The city ended up cutting services sharply, gutting its retiree health plan, adding a 1 percent sales tax and cutting payments on its bonds. But its police officers and firefighters still qualify for full retirement at 50, and other city workers at 55.

Since Vallejo made no effort to cut pensions in bankruptcy, the legal issues remain untested, said Spiotto, the Chapter 9 lawyer.

"It's something that's in the process of being worked out, not only in California, but in every state," he said. "It's a global issue."

A CalPERS spokeswoman responded to questions by providing a 20-page position paper on the laws that protect public pensions in California. The report did not mention bankruptcy but acknowledged that some California cities were struggling.

"It will be vitally important for all interested parties to heed the legal rules protecting the vested rights of CalPERS' members," the paper said. Challenges "may lead only to additional litigation and administrative costs."

Critics in academic and legal circles say they believe CalPERS wants to keep municipalities in its system because it needs to keep their contributions flowing in without interruption to cover the payouts it makes each month to retirees.

Gov. Jerry Brown called that situation "a Ponzi scheme" in December, when he proposed a plan to lower public pension costs gradually, by offering smaller pensions to the workers that cities will hire in the future.
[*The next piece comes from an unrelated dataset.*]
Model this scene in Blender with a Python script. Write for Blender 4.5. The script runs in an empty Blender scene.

The governor's plan was strongly opposed by public employees' unions, which have a strong voice in CalPERS, and his fellow Democrats in the state Legislature have let it languish.

After Vallejo's bankruptcy, CalPERS' board passed another rule that any municipality wanting to withdraw from its system would have to first pay off its shortfall, calculated in a way that makes the payment two to three times as big as in the past.
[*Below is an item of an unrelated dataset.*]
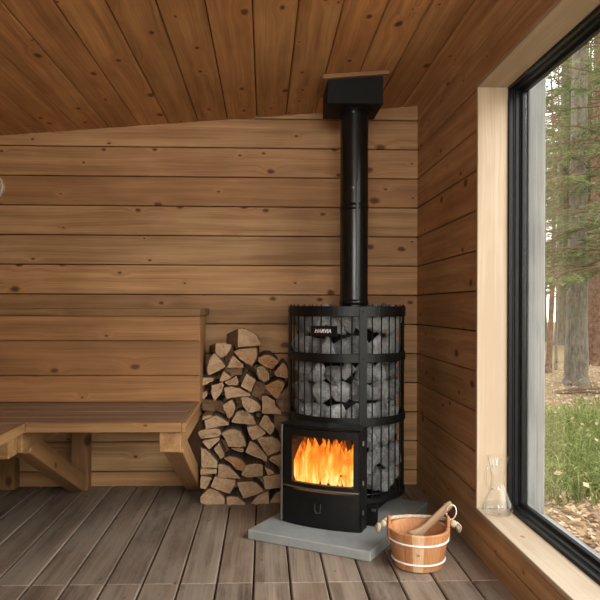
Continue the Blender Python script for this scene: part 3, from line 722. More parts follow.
# tile, outline in twelfths of a pixel, tone (high = orange), edges with bark, label
LOGS = [
 (T2, [(-25, 110), (40, 105), (120, 130), (200, 190), (248, 270), (240, 305), (120, 314), (-25, 328)], .1, (0, 1, 2, 3), 'largest pale split log lying at the very top of the woodpile', .35),
 (T1, [(245, 285), (330, 272), (440, 295), (420, 360), (370, 425), (310, 448), (245, 390)], .35, (4, 5), 'small half-barked log left of the topmost log on the woodpile', .25),
 (T3, [(225, -145), (310, -60), (365, 20), (280, 70), (160, 125), (148, 40), (170, -60)], .15, (4, 5), 'pale wedge log at the upper left edge of the woodpile', 0),
 (T1, [(455, 425), (580, 535), (585, 572), (385, 572), (420, 500)], .3, (), 'small triangular log right of the upper left wedge', 0),
 (T2, [(-75, 380), (0, 345), (195, 338), (205, 400), (190, 480), (145, 550), (70, 510), (-10, 462)], .75, (2, 3), 'reddish brown log directly under the topmost log', 0),
 (T2, [(225, 455), (300, 420), (360, 425), (430, 470), (465, 505), (380, 590), (330, 570), (270, 540), (220, 500)], .9, (0, 1, 2, 3), 'orange tan log with a dark bark top at the upper right of the pile', 0),
 (T4, [(470, 20), (512, -28), (560, 20), (585, 80), (582, 155), (440, 140), (405, 100)], .8, (1, 2), 'brown log at the upper right edge of the pile near the stove cage', 0),
 (T3, [(60, 130), (110, 155), (232, 158), (215, 190), (140, 230), (60, 265)], .05, (), 'flat grey log at the left edge beside the bench backrest', 0),
 (T3, [(65, 330), (130, 318), (147, 365), (105, 412), (65, 398)], .05, (), 'stubby grey log at the left edge just above the bench seat', 0),
 (T3, [(345, 75), (430, 145), (400, 175), (290, 205), (320, 120)], .3, (), 'small tan wedge below the upper left wedge log', 0),
 (T3, [(495, 130), (525, 195), (520, 240), (395, 245), (358, 200), (430, 180)], .3, (), 'small low triangular log left of the upright diamond log', 0),
 (T3, [(200, 250), (330, 205), (347, 240), (330, 310), (290, 370), (235, 432), (193, 340)], .1, (), 'pale kite shaped log in the left part of the upper pile', 0),
 (T3, [(345, 275), (430, 262), (540, 282), (662, 345), (658, 372), (540, 380), (375, 402)], .25, (), 'long flat tan log in the middle of the upper pile', 0),
 (T4, [(80, 105), (190, 185), (130, 325), (10, 255)], .4, (), 'upright diamond shaped tan log in the upper middle', 0),
 (T4, [(12, 392), (90, 385), (180, 430), (247, 500), (235, 540), (140, 572), (90, 555), (40, 500)], .3, (2,), 'tan log with one small knot under the long flat log', 0),
 (T4, [(263, 375), (330, 375), (420, 435), (415, 480), (495, 560), (490, 592), (263, 585)], .5, (), 'tan notched log with a dark knot in its middle at right', 0),
 (T4, [(295, 258), (370, 212), (440, 182), (520, 205), (535, 250), (495, 320), (452, 410), (375, 355)], .98, (2, 3), 'log with a bright red orange heart at the right of the pile', 0),
 (T4, [(205, 25), (280, 15), (345, 95), (350, 170), (290, 205), (235, 165), (200, 90)], .6, (0, 1, 2, 3, 4, 5, 6), 'dark barked log sunk between the orange logs at upper right', -1),
 (T3, [(330, 485), (440, 415), (485, 490), (450, 600), (400, 648), (375, 590)], .7, (2,), 'brown split log right of the loose bark scraps at left', 0),
 (T5, [(435, 148), (500, 25), (560, 5), (640, 22), (700, 90), (728, 150), (725, 182), (600, 168)], .5, (1, 2, 3, 4), 'dim grey brown half-round log just above the middle of the pile', -1),
 (T5, [(115, 132), (210, 80), (250, 65), (310, 95), (402, 155), (402, 180), (280, 200), (130, 230)], .2, (1, 2, 3), 'broad tan log at the left above the flat stacked slabs', 0),
 (T5, [(95, 75), (180, 66), (212, 76), (110, 122), (88, 115)], .5, (), 'thin splinter of wood on top of the broad tan log at left', 0),
 (T5, [(35, 280), (60, 245), (240, 222), (300, 240), (310, 290), (270, 322), (70, 345)], .1, (3, 4), 'flat pale slab log with split lines at the left edge', 0),
 (T5, [(80, 375), (290, 332), (300, 360), (165, 475)], .1, (), 'pale wedge pointing down under the flat slab log', 0),
 (T5, [(220, 465), (290, 397), (350, 520), (345, 560), (310, 595)], .15, (), 'narrow pale leaning log left of the big round log', 0),
 (T5, [(320, 285), (390, 240), (470, 235), (540, 260), (580, 320), (600, 380), (610, 430), (540, 445), (400, 438), (370, 370)], .15, (0, 1, 2, 3, 4, 5), 'biggest half-round log with dark bark in the middle of the pile', 0),
 (T5, [(430, 455), (590, 452), (575, 510), (500, 492)], .6, (), 'dark sliver of wood tucked under the biggest half-round log', -1),
 (T7, [(75, -150), (130, -120), (200, -55), (265, 20), (272, 92), (75, 90)], .05, (0, 1, 2), 'pale quarter log with curved rings at the lower left edge', 0),
 (T6, [(295, 55), (335, 78), (415, 190), (405, 250), (370, 305), (225, 180)], .5, (), 'pointed brown log at the right above the fan shaped log', 0),
 (T6, [(85, 210), (210, 187), (312, 275), (280, 310), (150, 360), (110, 290)], .35, (), 'squarish tan log left of the pointed brown log', 0),
 (T6, [(205, 352), (260, 325), (380, 325), (450, 360), (485, 400), (485, 490), (330, 550), (270, 450)], .4, (1, 2, 3), 'large fan shaped log with one knot hole beside the stove door', 0),
 (T6, [(120, 370), (190, 410), (250, 470), (328, 570), (320, 622), (60, 510)], .35, (), 'large leaning triangular log right of the biggest half-round log', 0),
 (T8, [(345, -10), (385, -45), (490, -70), (490, 90), (440, 68)], .55, (), 'brown log under the fan shaped log against the stove box', 0),
 (T7, [(350, -20), (420, -40), (500, -30), (570, 12), (600, 60), (575, 130), (500, 120), (440, 50)], .97, (0, 1, 2, 3), 'orange half-round log below the biggest half-round log', 0),
 (T7, [(65, 105), (260, 102), (262, 165), (65, 180)], .2, (), 'thin flat plank-like log at the left edge below the ringed quarter log', 0),
 (T7, [(285, 50), (350, 55), (440, 110), (548, 225), (275, 205)], .15, (1, 2), 'pale curved-top log left of the orange half-round log', 0),
 (T7, [(70, 190), (205, 215), (130, 350), (60, 335)], .1, (), 'small pale block at the left edge above the bottom corner log', 0),
 (T7, [(235, 202), (490, 250), (470, 320), (415, 405), (185, 325)], .2, (), 'big tan rectangular log in the second row from the floor', 0),
 (T7, [(70, 440), (160, 347), (260, 367), (355, 455), (350, 540), (300, 552), (70, 520)], .2, (), 'gnarled log with a dark hole at the bottom left corner on the deck', 0),
 (T7, [(375, 440), (500, 445), (600, 515), (600, 552), (390, 560)], .6, (0, 1), 'orange tinged low log second from left on the deck', 0),
 (T8, [(15, 180), (70, 65), (180, 40), (270, 55), (275, 188), (80, 215)], .4, (), 'brown block log right of the orange half-round log', 0),
 (T8, [(295, 85), (370, 115), (420, 162), (330, 182)], .2, (), 'small pale triangular log right of the brown block log', 0),
 (T8, [(275, 197), (480, 165), (490, 335), (300, 350)], .45, (), 'brown square log next to the stove door low in the pile', 0),
 (T8, [(-35, 262), (150, 260), (210, 290), (290, 372), (170, 425), (45, 460), (0, 380)], .4, (1, 2), 'broad five sided tan log in the second row above the quarter round', 0),
 (T8, [(125, 535), (200, 442), (340, 365), (345, 540)], .35, (), 'quarter-round log third from left standing on the deck', 0),
 (T8, [(490, 370), (420, 410), (370, 490), (360, 538), (490, 540)], .55, (0, 1, 2), 'dim log at the bottom right corner of the pile beside the stove', 0),
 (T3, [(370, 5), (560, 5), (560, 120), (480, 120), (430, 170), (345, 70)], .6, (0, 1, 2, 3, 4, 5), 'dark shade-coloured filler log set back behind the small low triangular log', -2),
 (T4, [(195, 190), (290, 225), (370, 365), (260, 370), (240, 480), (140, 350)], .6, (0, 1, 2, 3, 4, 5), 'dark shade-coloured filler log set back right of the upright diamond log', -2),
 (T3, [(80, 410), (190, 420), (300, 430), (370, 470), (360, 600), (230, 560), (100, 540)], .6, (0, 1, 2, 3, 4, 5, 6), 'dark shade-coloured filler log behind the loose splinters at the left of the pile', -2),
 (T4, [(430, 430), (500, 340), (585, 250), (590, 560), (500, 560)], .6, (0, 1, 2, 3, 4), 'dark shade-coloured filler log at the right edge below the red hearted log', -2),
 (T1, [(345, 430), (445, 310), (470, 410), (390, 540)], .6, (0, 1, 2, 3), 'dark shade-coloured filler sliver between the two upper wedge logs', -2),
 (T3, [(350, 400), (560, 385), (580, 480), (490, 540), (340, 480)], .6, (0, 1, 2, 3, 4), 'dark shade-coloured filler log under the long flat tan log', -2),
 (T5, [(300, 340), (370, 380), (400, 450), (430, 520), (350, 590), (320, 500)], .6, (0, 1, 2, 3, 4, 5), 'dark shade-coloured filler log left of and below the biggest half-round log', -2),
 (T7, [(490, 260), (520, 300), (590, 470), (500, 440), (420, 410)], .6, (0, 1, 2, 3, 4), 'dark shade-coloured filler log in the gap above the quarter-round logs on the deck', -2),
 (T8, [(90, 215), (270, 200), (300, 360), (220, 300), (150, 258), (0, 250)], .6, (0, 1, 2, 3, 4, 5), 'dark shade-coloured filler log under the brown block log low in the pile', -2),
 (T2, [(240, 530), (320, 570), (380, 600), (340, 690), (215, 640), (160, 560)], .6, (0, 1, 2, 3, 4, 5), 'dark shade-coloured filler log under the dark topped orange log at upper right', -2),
]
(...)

Stockton's city manager, Robert Deis, is focusing on cutting retiree health benefits instead of pensions, because he said the retiree health plan was completely unfunded -- as opposed to its pension being 70 percent funded -- and the cost was growing at a faster rate.

Deis was Sonoma County's top administrator until 2009, when he resigned and took the Stockton job.

Changing the pensions would also be complicated by the fact that some of Stockton's retirees get both pensions and Social Security, and others get only their city pensions.

Still, the city's annual contributions to CalPERS for pensions, currently $30 million, are greater than its retiree health costs, $9 million this year. Even before the collapse of 2008, Stockton was struggling with its pension contributions. In 2007, it issued bonds to raise the cash it needed to send to CalPERS. But then CalPERS' investments took a pounding in 2008, leaving Stockton with a new pension shortfall to cover -- plus about $7 million of principal and interest to pay on the bonds every year.

Bankruptcy lawyers said that if such issues were not addressed in Stockton, they were likely to come up elsewhere soon.

"There are a bunch of cities in bad shape, and pensions are part of the problem," said Skeel. "If you have a string of Chapter 9's, I don't think every one of them is going to say, 'This enormous obligation can't be touched.' I think one of them is going to take the plunge."